__Work to complete__: Output, please, exactly those lines of the listing that come before the line with "for o in list(bpy.data.objects): bpy.data.objects.remove(o)", along with that line itself.

__Data section__:
# # # # #

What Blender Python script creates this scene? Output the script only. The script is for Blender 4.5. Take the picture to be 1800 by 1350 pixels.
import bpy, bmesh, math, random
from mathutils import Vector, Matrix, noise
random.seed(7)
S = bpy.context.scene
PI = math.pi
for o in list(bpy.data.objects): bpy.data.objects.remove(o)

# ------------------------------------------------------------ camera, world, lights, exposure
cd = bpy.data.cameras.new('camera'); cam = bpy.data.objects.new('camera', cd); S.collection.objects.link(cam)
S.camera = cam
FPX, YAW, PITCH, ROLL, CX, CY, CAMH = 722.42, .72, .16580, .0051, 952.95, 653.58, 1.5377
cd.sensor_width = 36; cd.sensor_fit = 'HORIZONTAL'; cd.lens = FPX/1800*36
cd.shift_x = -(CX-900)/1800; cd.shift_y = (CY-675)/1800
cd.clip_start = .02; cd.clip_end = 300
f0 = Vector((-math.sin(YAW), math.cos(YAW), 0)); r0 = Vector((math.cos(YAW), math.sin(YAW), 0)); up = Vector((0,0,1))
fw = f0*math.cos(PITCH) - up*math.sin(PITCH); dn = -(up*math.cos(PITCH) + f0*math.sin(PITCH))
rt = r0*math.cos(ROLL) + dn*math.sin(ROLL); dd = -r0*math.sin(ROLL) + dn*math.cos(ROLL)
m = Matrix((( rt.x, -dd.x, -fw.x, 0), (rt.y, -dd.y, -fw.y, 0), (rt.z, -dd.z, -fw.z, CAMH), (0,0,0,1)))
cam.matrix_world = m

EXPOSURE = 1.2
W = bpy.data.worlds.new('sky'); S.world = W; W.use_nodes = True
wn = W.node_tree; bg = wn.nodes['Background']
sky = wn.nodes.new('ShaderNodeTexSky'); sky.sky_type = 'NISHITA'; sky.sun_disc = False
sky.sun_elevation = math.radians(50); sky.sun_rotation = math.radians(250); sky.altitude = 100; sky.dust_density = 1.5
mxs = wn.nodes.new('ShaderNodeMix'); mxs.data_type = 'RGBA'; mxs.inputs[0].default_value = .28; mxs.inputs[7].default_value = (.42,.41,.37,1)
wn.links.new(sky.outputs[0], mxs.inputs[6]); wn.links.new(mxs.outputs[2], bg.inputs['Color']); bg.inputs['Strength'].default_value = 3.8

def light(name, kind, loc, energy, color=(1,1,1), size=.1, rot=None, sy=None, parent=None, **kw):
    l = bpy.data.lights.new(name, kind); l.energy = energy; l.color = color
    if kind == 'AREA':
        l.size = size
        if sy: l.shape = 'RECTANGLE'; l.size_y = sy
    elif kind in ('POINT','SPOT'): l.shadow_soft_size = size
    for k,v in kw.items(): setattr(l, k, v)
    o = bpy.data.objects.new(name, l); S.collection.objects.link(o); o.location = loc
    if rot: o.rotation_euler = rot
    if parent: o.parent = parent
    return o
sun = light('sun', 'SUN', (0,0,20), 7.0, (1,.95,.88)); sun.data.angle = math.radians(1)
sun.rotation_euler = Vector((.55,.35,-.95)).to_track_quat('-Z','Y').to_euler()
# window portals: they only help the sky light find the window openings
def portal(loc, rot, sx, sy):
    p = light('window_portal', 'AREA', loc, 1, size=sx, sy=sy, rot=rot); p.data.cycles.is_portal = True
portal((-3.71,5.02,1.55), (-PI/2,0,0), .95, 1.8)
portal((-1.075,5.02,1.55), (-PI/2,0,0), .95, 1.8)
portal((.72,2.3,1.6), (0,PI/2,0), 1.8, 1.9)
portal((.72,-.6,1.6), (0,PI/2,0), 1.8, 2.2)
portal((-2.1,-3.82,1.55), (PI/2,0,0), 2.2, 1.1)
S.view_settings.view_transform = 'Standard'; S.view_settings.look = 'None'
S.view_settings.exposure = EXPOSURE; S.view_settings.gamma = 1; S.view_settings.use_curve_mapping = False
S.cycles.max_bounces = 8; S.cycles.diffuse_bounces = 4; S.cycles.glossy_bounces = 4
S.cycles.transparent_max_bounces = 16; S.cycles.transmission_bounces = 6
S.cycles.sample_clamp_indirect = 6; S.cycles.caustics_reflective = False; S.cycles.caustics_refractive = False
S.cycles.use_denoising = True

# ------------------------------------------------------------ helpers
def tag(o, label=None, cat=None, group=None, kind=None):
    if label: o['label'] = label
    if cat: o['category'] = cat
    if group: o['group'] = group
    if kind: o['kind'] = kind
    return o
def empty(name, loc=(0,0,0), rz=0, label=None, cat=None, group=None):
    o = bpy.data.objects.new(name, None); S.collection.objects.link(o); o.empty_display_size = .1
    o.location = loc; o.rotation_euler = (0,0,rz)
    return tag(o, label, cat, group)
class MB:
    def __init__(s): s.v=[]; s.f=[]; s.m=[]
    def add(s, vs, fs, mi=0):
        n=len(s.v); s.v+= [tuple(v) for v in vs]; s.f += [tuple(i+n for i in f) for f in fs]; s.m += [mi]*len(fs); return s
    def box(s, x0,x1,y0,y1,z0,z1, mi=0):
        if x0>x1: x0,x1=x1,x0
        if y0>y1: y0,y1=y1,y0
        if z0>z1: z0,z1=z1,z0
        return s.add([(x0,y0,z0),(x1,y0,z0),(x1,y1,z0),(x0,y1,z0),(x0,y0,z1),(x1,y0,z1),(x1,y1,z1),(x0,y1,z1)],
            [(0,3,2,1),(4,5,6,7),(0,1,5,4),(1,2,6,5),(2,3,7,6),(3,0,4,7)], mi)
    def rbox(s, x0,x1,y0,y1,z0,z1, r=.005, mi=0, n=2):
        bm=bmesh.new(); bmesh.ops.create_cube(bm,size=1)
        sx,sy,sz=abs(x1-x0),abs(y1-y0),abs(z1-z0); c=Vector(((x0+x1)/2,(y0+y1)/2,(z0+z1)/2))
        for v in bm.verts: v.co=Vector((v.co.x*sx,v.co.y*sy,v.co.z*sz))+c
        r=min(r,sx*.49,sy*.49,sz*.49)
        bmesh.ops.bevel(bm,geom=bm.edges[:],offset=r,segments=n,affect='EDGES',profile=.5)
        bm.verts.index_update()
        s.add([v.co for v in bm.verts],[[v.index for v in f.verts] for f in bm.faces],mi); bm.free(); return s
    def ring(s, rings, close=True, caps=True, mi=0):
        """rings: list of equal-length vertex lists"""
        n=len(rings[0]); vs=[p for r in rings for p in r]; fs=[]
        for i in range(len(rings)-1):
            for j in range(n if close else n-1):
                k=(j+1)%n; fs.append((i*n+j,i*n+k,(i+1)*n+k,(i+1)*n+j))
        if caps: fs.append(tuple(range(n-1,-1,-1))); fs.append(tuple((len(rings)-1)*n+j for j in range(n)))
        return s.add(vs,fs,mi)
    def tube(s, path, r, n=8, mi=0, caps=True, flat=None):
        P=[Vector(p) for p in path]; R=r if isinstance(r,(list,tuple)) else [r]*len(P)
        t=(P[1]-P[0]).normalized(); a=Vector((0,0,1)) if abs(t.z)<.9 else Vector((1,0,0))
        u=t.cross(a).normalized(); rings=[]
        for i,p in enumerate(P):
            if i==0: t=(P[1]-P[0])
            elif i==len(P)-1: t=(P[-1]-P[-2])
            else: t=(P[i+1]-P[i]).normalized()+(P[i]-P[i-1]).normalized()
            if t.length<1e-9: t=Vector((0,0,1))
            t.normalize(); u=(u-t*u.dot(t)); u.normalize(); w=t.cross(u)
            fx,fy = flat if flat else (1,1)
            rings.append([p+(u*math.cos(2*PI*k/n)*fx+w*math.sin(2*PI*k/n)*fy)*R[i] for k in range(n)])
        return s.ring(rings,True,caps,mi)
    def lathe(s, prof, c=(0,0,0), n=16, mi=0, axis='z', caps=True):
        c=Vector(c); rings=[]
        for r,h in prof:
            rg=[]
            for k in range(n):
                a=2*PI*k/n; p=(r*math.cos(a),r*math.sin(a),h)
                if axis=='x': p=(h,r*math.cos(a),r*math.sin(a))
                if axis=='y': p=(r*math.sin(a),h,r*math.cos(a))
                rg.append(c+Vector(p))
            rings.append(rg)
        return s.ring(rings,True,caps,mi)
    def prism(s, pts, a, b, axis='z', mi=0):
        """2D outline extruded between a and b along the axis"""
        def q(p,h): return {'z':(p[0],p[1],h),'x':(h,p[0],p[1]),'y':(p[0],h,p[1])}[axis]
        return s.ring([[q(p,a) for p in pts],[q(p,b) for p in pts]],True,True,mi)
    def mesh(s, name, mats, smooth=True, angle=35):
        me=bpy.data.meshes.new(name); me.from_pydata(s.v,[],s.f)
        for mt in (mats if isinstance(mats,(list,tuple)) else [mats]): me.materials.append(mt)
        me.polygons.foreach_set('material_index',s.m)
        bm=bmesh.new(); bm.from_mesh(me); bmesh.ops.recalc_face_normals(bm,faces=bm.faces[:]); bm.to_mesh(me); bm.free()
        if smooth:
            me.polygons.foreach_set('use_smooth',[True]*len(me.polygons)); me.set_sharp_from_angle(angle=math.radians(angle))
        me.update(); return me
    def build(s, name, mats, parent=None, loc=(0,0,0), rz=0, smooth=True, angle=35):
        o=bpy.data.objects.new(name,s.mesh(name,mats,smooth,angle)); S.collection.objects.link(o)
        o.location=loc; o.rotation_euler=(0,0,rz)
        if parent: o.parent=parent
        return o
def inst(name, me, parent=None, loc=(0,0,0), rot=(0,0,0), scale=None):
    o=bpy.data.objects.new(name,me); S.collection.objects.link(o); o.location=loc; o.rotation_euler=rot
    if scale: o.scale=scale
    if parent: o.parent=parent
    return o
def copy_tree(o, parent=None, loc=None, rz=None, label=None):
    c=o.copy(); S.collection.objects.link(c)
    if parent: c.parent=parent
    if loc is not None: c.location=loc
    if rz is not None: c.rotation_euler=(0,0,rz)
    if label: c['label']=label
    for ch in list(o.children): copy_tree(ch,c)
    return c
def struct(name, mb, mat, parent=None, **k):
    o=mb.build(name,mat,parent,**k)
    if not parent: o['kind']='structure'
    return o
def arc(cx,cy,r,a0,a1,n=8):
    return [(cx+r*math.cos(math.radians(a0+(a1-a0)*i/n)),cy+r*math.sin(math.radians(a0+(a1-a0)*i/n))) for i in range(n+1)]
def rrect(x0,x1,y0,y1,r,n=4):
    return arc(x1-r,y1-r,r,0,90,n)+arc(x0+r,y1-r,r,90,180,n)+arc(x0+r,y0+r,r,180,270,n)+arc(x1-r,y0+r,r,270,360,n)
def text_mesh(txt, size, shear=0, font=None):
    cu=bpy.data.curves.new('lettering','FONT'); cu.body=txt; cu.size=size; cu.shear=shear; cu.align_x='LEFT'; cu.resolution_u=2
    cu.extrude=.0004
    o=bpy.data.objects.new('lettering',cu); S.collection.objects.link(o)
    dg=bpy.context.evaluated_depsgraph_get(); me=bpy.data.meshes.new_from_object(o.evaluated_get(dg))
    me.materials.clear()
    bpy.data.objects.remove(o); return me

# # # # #

__Result__:
What Blender Python script creates this scene? Output the script only. The script is for Blender 4.5. Take the picture to be 1800 by 1350 pixels.
import bpy, bmesh, math, random
from mathutils import Vector, Matrix, noise
random.seed(7)
S = bpy.context.scene
PI = math.pi
for o in list(bpy.data.objects): bpy.data.objects.remove(o)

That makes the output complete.